> **Given problem**: The data below is to be returned in full and exactly.

━━━━━━━━━━━━━━━━

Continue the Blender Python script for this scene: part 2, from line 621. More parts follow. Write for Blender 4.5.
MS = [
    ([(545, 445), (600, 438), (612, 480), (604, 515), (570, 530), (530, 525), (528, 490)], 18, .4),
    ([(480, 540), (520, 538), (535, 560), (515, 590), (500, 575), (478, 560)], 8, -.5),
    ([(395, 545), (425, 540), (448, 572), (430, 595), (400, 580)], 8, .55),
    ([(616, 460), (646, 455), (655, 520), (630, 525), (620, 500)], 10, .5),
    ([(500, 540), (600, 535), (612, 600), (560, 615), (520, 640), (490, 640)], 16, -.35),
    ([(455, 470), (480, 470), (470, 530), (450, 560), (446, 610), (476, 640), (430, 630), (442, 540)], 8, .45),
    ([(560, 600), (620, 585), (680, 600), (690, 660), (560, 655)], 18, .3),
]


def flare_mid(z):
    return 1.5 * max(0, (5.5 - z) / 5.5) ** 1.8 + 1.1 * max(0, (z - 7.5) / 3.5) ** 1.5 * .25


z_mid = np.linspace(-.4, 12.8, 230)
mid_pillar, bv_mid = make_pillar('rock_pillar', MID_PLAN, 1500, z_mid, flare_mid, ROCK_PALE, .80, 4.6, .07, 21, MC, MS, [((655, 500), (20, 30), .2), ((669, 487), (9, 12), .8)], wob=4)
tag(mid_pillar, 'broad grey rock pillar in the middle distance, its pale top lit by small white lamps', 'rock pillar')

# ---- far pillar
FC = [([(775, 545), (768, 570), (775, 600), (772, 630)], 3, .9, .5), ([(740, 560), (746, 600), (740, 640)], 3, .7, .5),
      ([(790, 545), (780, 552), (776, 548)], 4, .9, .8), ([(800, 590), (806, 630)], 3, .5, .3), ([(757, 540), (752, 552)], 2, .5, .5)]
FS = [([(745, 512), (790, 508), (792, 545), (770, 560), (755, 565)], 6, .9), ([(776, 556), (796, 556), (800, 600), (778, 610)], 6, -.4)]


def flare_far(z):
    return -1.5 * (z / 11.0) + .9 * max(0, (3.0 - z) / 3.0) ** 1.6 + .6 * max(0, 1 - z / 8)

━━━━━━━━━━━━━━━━

> **Solution to this task**:
Continue the Blender Python script for this scene: part 2, from line 621. More parts follow. Write for Blender 4.5.
MS = [
    ([(545, 445), (600, 438), (612, 480), (604, 515), (570, 530), (530, 525), (528, 490)], 18, .4),
    ([(480, 540), (520, 538), (535, 560), (515, 590), (500, 575), (478, 560)], 8, -.5),
    ([(395, 545), (425, 540), (448, 572), (430, 595), (400, 580)], 8, .55),
    ([(616, 460), (646, 455), (655, 520), (630, 525), (620, 500)], 10, .5),
    ([(500, 540), (600, 535), (612, 600), (560, 615), (520, 640), (490, 640)], 16, -.35),
    ([(455, 470), (480, 470), (470, 530), (450, 560), (446, 610), (476, 640), (430, 630), (442, 540)], 8, .45),
    ([(560, 600), (620, 585), (680, 600), (690, 660), (560, 655)], 18, .3),
]


def flare_mid(z):
    return 1.5 * max(0, (5.5 - z) / 5.5) ** 1.8 + 1.1 * max(0, (z - 7.5) / 3.5) ** 1.5 * .25


z_mid = np.linspace(-.4, 12.8, 230)
mid_pillar, bv_mid = make_pillar('rock_pillar', MID_PLAN, 1500, z_mid, flare_mid, ROCK_PALE, .80, 4.6, .07, 21, MC, MS, [((655, 500), (20, 30), .2), ((669, 487), (9, 12), .8)], wob=4)
tag(mid_pillar, 'broad grey rock pillar in the middle distance, its pale top lit by small white lamps', 'rock pillar')

# ---- far pillar
FC = [([(775, 545), (768, 570), (775, 600), (772, 630)], 3, .9, .5), ([(740, 560), (746, 600), (740, 640)], 3, .7, .5),
      ([(790, 545), (780, 552), (776, 548)], 4, .9, .8), ([(800, 590), (806, 630)], 3, .5, .3), ([(757, 540), (752, 552)], 2, .5, .5)]
FS = [([(745, 512), (790, 508), (792, 545), (770, 560), (755, 565)], 6, .9), ([(776, 556), (796, 556), (800, 600), (778, 610)], 6, -.4)]


def flare_far(z):
    return -1.5 * (z / 11.0) + .9 * max(0, (3.0 - z) / 3.0) ** 1.6 + .6 * max(0, 1 - z / 8)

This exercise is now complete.